In the past 15 years, MacFarlane has taken note of the increased demand for more Science, Technology, Engineering, and Mathematics (STEM) education. She believes that combining the lessons of gifted education is the way to make a winning formula for providing great STEM education.
“STEM education has been a hot topic for 12 to 15 years now,” she said. “Some teachers may find themselves tasked with starting a STEM program. There is a lot to think about. How do I begin? What are the materials to use? To offer STEM programs is important, but you want to deliver high-quality STEM programs that will offer students an advanced understanding in STEM topics. That is what we can learn from the field of gifted education – ways to deliver curriculum and instruction in powerful, quality, and best-practice strategies.”
MacFarlane recently explored this topic by serving as a guest editor of the Roeper Review, an academic journal. The special issue explored integrating STEM education with gifted curriculum.
The refereed articles in the special issue explored curriculum planning in STEM education, robotics programs, how to integrate the arts into STEM education, measurement of the success of academic programs, and international STEM education programs.
“Serving as guest editor is an important scholarly task as the guest editor identifies a specific topic that needs to be further addressed in a special publication. Before this special issue came out, I led the creation of a 2016 book titled ‘STEM Education for High-Ability Learners: Designing and Implementing Programming.’ It has been well received as a guidebook for educators and also translated into Arabic,” she said. “This special spring journal issue of Roeper Review takes it a step further with the latest research that has focused on integrating STEM and gifted education practices, so it moves us forward in understanding what works and how educators can offer programs that are really high-quality and powerful learning experiences.”
MacFarlane pointed to the Girls in STEM Leadership Conference on campus as an example of a high-quality and powerful learning experience that promotes STEM education. The UA Little Rock STEM Education Center hosted three conferences during the spring 2018 semester for hundreds of girls in the seventh and eighth grades. MacFarlane served as a guest speaker on a panel discussion led by women working in STEM fields.
“I spoke to the girls about my work as an educator and a scholar. I described research findings about characteristics of successful achievers and how we can learn from patterns of success,” she said. “We had a really enthusiastic response from all the students in attendance. They wanted to know how we successfully achieved our goals so they could do that for their own personal journeys.”

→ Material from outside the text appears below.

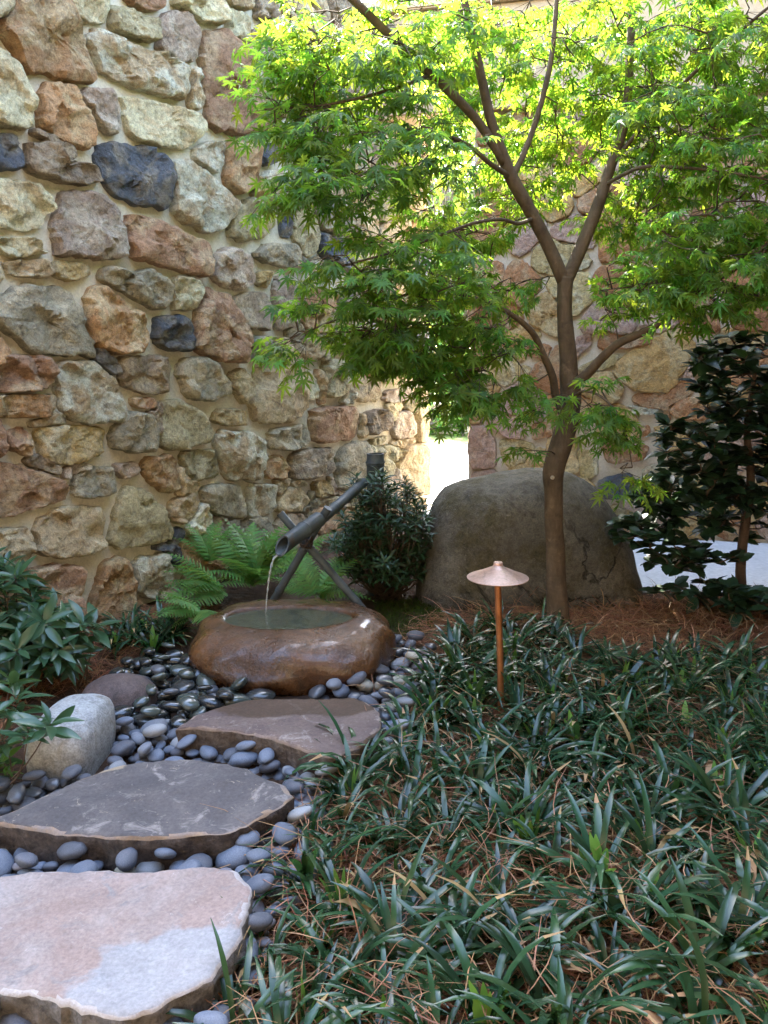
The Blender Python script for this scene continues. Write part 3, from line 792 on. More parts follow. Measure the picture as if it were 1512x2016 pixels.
E2 = simple_noise_material('slab_edge_tan', (0.34, 0.23, 0.14), (0.22, 0.19, 0.18), 16, 0.85, 0.5, 0.01)
E3 = simple_noise_material('slab_edge_brown', (0.30, 0.22, 0.16), (0.20, 0.145, 0.125), 16, 0.85, 0.5, 0.01)
D1 = side_mat('slab_side_grey', (0.10, 0.09, 0.085), (0.27, 0.24, 0.22))
D2 = side_mat('slab_side_dark', (0.045, 0.036, 0.034), (0.14, 0.11, 0.095))
D3 = side_mat('slab_side_brown', (0.08, 0.056, 0.042), (0.20, 0.155, 0.12))
slab([(345,1432),(375,1412),(420,1394),(490,1378),(580,1374),(700,1372),(735,1388),(752,1410),(745,1440),(712,1468),(650,1488),(600,1476),(530,1450),(470,1438),(390,1432)], 0.125, 0.14, MS3, D3, E3, 1,
     'brown stepping slab with a wet back edge, just in front of the stone basin')
slab([(-60,1622),(0,1604),(60,1580),(150,1535),(215,1510),(280,1500),(385,1490),(470,1510),(560,1545),(578,1565),(545,1590),(485,1622),(440,1636),(330,1645),(240,1650),(100,1636),(0,1620)], 0.125, 0.14, MS2, D2, E2, 2,
     'dark slate stepping slab with tan rim, the middle one of three')
slab([(-90,1760),(-40,1732),(60,1717),(230,1717),(330,1713),(420,1704),(470,1713),(498,1745),(485,1800),(468,1855),(442,1885),(418,1922),(350,1958),(262,2003),(235,2000),(150,1983),(60,1955),(-60,1945),(-100,1850)], 0.125, 0.14, MS1, D1, E1, 3,
     'pink and pale blue-grey stepping slab, the largest and nearest of three')

# ---------------------------------------------------------------- basin rock with water
BZ = 0.235
bl, brr = AT(388, 1290, 3.86), AT(778, 1290, 3.86)
bcx, bcy = (bl.x+brr.x)/2, 3.86
half = (brr.x-bl.x)/2
wc = G(566, 1218, BZ-0.01)                      # middle of the bowl
wl, wr = G(441, 1218, BZ), G(694, 1218, BZ)
wrx = (wr.x-wl.x)/2; wry = (G(566, 1196, BZ).y-G(566, 1241, BZ).y)/2
NB = 96
prof_in = [0.10, 0.3, 0.5, 0.7, 0.85, 0.94, 0.985, 1.0]
V, Fc = [], []
def ray_out(ang):                               # rock's outer radius from the bowl's middle
    dx, dy = math.cos(ang), math.sin(ang)
    lo, hi = 0.0, 2.0
    def ins(t):
        x = (wc.x+dx*t-bcx)/half; y = (wc.y+dy*t-bcy)/0.45
        return abs(x)**2.4 + abs(y)**(3.0 if y < 0 else 2.2) < 1
    for _ in range(30):
        m = (lo+hi)/2
        if ins(m): lo = m
        else: hi = m
    return lo
def lump(a):
    return 1+0.09*mnoise.noise(Vector((math.cos(a)*1.6+3, math.sin(a)*1.6, 8)))+0.035*mnoise.noise(Vector((math.cos(a)*5, math.sin(a)*5, 2)))
def top_z(x, y):
    fx = (x-bcx)/half
    return BZ + 0.010*max(0, fx)*1.0 + 0.006*mnoise.noise(Vector((x*6, y*6, 1)))
for k in prof_in:
    for i in range(NB):
        a = 2*math.pi*i/NB
        rb = 1/math.sqrt((math.cos(a)/wrx)**2+(math.sin(a)/wry)**2)*(1+0.05*mnoise.noise(Vector((math.cos(a)*1.5, math.sin(a)*1.5, 4))))
        x, y = wc.x+math.cos(a)*rb*k, wc.y+math.sin(a)*rb*k
        V.append((x, y, BZ-0.006-0.09*(1-k**3)**0.8))
qs = [0.06, 0.16, 0.3, 0.45, 0.6, 0.73, 0.84, 0.92, 0.97, 1.0]
for q in qs:
    for i in range(NB):
        a = 2*math.pi*i/NB
        rb = 1/math.sqrt((math.cos(a)/wrx)**2+(math.sin(a)/wry)**2)*(1+0.05*mnoise.noise(Vector((math.cos(a)*1.5, math.sin(a)*1.5, 4))))
        ro = max(ray_out(a)*lump(a), rb+0.05)
        r_ = rb+(ro-rb)*q
        x, y = wc.x+math.cos(a)*r_, wc.y+math.sin(a)*r_
        zt = top_z(x, y)
        z = zt*(0.52+0.48*(1-q**3.2)**0.6)-0.012*q
        p = Vector((x, y, z)); n = 0.06*q*fbm(p*4.2+Vector((9, 2, 1)), 4)+0.05*q*(mnoise.voronoi(p*5.5)[0][0]-0.4)
        V.append((x+math.cos(a)*n, y+math.sin(a)*n, z+0.055*q*fbm(p*4, 3)))
for zf, rf in [(0.40, 1.01), (0.28, 1.0), (0.16, 0.975), (0.04, 0.94), (-0.08, 0.88), (-0.2, 0.78)]:
    for i in range(NB):
        a = 2*math.pi*i/NB; ro = ray_out(a)*lump(a)*rf
        x, y = wc.x+math.cos(a)*ro, wc.y+math.sin(a)*ro
        x = bcx+(x-bcx); p = Vector((x, y, zf*BZ)); n = 0.06*fbm(p*4.2+Vector((9, 2, 1)), 4)+0.05*(mnoise.voronoi(p*5.5)[0][0]-0.4)
        V.append((x+math.cos(a)*n, y+math.sin(a)*n, zf*BZ))
rows = len(V)//NB
for j in range(rows-1):
    for i in range(NB):
        i2 = (i+1) % NB
        Fc.append((j*NB+i, (j+1)*NB+i, (j+1)*NB+i2, j*NB+i2))
V.append((wc.x, wc.y, BZ-0.097))
for i in range(NB): Fc.append((len(V)-1, i, (i+1) % NB))
ob = Vector((bcx, bcy, 0))
bt = empty('water_basin', ob)
tag(bt, 'wet orange-brown boulder basin hollowed into a water bowl under the spout', 'water basin')
link('rock', mesh('rock', [Vector(v)-ob for v in V], Fc, M['basin']), bt)
def water_mat():
    t = NT('basin_water'); co = t.coord(False)
    n = t.bump(t.noise(co, 26, 3, 0.5, 0.4), 0.18, 0.01)
    p = t.bsdf((0.24, 0.27, 0.18), 0.02, n, 0.5)
    p.inputs['Transmission Weight'].default_value = 0.75; p.inputs['IOR'].default_value = 1.33
    return t.done(p)
M['water'] = water_mat()
V, Fc = [], []
for k in (0.25, 0.5, 0.75, 1.03):
    for i in range(48):
        a = 2*math.pi*i/48; rb = 1/math.sqrt((math.cos(a)/wrx)**2+(math.sin(a)/wry)**2)
        x, y = wc.x+math.cos(a)*rb*k, wc.y+math.sin(a)*rb*k
        V.append((x-bcx, y-bcy, BZ-0.012))
V.append((wc.x-bcx, wc.y-bcy, BZ-0.016))
for j in range(3):
    for i in range(48): Fc.append((j*48+i, (j+1)*48+i, (j+1)*48+(i+1) % 48, j*48+(i+1) % 48))
for i in range(48): Fc.append((len(V)-1, i, (i+1) % 48))
link('water', mesh('water', V, Fc, M['water']), bt)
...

MacFarlane also serves as the nationally elected chair of the STEM Network with more than 1,000 members in the National Association for Gifted Children. She is continuing to add to the body of research for gifted education with a new book coming out this summer, “Specialized Schools for High-Ability Learners: Designing and Implementing Programs in Specialized School Settings.” The new 2018 book focuses on how to serve high-ability learners in specialized schools and deliver school-wide educational change.